Recent review of regulatory approach

Over the last 2 years, a Senate Committee of the Australian Parliament has been looking into this and recently released their report. This comprehensive report will broadly inform the way governments think about drone use and will significantly influence the rules that the current regulator, the Civil Aviation Safety Authority (CASA), will be required to apply.

The University’s long running relationship with CASA has highlighted how the research sector’s needs are different to many typical commercial operators. Our representation, including through a submission to the Committee Inquiry, is crucial to ensuring that the regulatory environment allows for the open development of new technologies and applications.

Like the futurists and the University, the Committee anticipates the proliferation of this technology and for this reason concluded that the regulatory system needs to be made a lot more robust. Some key points from the report are briefly outlined below.

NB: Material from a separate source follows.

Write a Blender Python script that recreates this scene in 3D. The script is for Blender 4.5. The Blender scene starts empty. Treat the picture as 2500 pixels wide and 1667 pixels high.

Current rules are not sufficient to ensure public safety

The unrestricted use of drones presents a risk to people, place and other users of airspace that is not adequately controlled by the current regulatory framework:

  • Increased availability and use of RPAS raises the likelihood of a collision in airspace
  • Near misses between RPAS and traditional aircraft are increasing exponentially (151 reported in Australia in 2017)
  • Australian Regulations were considered too lenient – compared to the UK & US
  • Impact risks associated with RPAS over 250g have been underestimated
  • Aviation regulation is complicated and a growing number of drone operators do not understand it or have interpreted it incorrectly.
Registration and training needs to be geared to risk

Licensing must be linked to awareness and technical ability to manage the risk involved with the operation of aircraft in shared spaces

  • Too many of the 50,000 recreational users in Australia are ignorant of the risks and their obligations under standard operating conditions
  • Risk of adverse incident is the same for “recreational” users as for commercial licensed pilots
  • Better regulation of the activity is recommended and may include:
    • Capability of new “off the shelf” RPAS is “locked” according to operator’s demonstrated competency
    • All pilots would be required to demonstrate a base level knowledge, while those conducting complex or commercial operations would be expected to know more
    • All drones would be registered to a pilot and numbered (potentially microchipped) so as to improve opportunities for the public to report unsafe operations and CASA to act and potentially trace rogue drone operators
    • Registration being a prerequisite for public liability insurance.
Regulation of drones is a whole-of-government issue

CASA does not have the remit or capacity to deal with many of the issues arising from the increasing use of drones

  • Use of airspace is no longer the domain of trained aviators and the industry is struggling to cope with pilots who are no longer in their aircraft
  • The public needs to be confident that the use of drones is safe if the benefits are to be realised
  • A consistent enforcement regime is preferred over the ad hoc bylaws and permissions as are currently being introduced across all tiers of government in an effort to control the use of drones in shared spaces such as parks, nature reserves and foreshores
  • Privacy and surveillance have barely been considered by governments
  • Security in populous areas and suspicious RPAS use in and around significant buildings has yet to be addressed.
Technological solutions should be anticipated and refined

Government and enforcement agencies need to ready to manage multiple uses of drones in the future and technical solutions will be needed to support enforcement

  • Laws are needed to allow authorised agencies to disable, disrupt, damage or destroy a RPAS that poses a threat to safety or security
  • Possible technical strategies to assist in the control of  RPAS may include
  • Fitting aircraft with ADS-B equipment to broadcast position, velocity and identification information in real time
  • Geo-fencing to create a virtual barrier which can be used to prevent unauthorised RPAS from entering restricted airspace
  • DAA (detect and avoid) systems to give RPAS capability to see, sense or detect conflicting traffic or other hazards and take the appropriate action.

The University has future-proofed the use of drones for its current and future researchers and graduates by developing an in-house pilot training program and an RPAS operation approval process that meets public safety and all current regulatory requirements. This means that we are well placed to respond to any regulatory changes as and when they occur.